I contemplated the word despair today because someone my husband knew passed very suddenly. The circumstances surrounding the passing are unknown and the family is not wanting to share at this time the reasons. I however, feel that despair might have been the cause. If this is the case there are so many people who have come into contact through the years that have danced a dangerous dance with despair. I myself at times have felt its chilling company. It was never a guest that I allowed to stay for long, but I know that many do not know how to rid themselves of this oppressive visitor. Hope is such an amazing thing that keeps us fighting in this life even when things seem like they cannot be any more daunting. It is the thing that makes us believe that there is something greater. I think of Elie Wiesel who endured the torment of hell on earth and still clung to hope. Not only did he cling to hope he did so every time he was awakened at night by the nightmares of the reality he endured.
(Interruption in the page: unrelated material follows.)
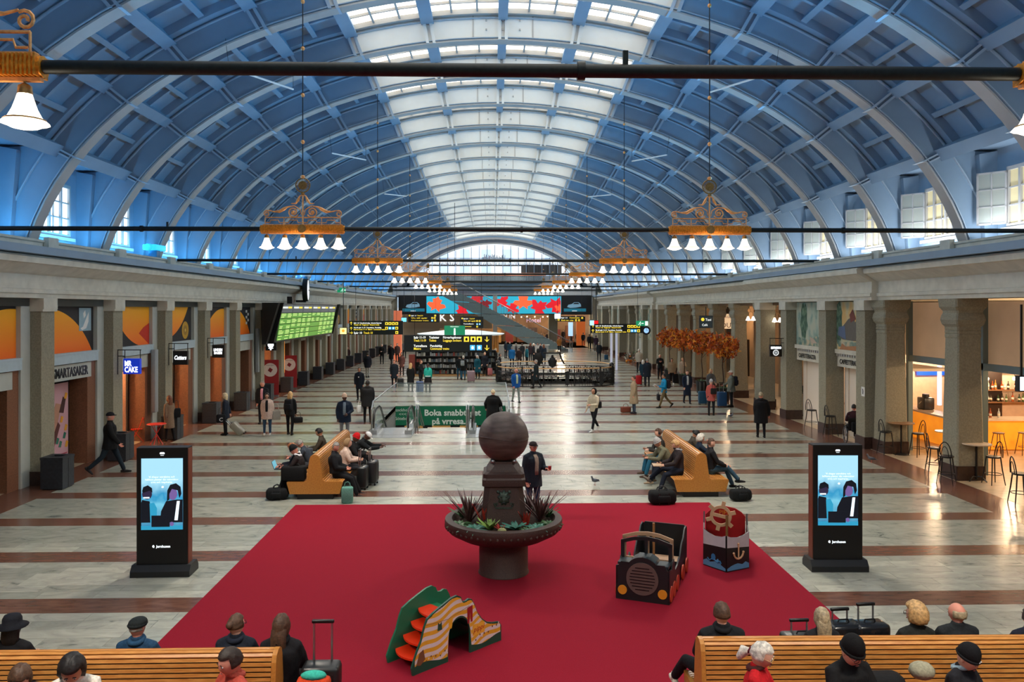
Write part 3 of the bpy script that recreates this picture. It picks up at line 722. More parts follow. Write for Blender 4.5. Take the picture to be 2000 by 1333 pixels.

I think of so many people today who live beyond torments that I can even fathom. They hold on to the embers of hope and pray that they spark an illumination that leads them out of the darkness that binds their life into the beauty of what life can possess. George Elliot equates despair as the "painful eagerness of unfed hope". That makes me believe that despair is temporal and can be alleviated. When I read the quote I had a vision of a hungry person being satiated by food. If we can feed the hungry with food, surely we can nourish those who have fallen into despair with hope. Just a few things to think about.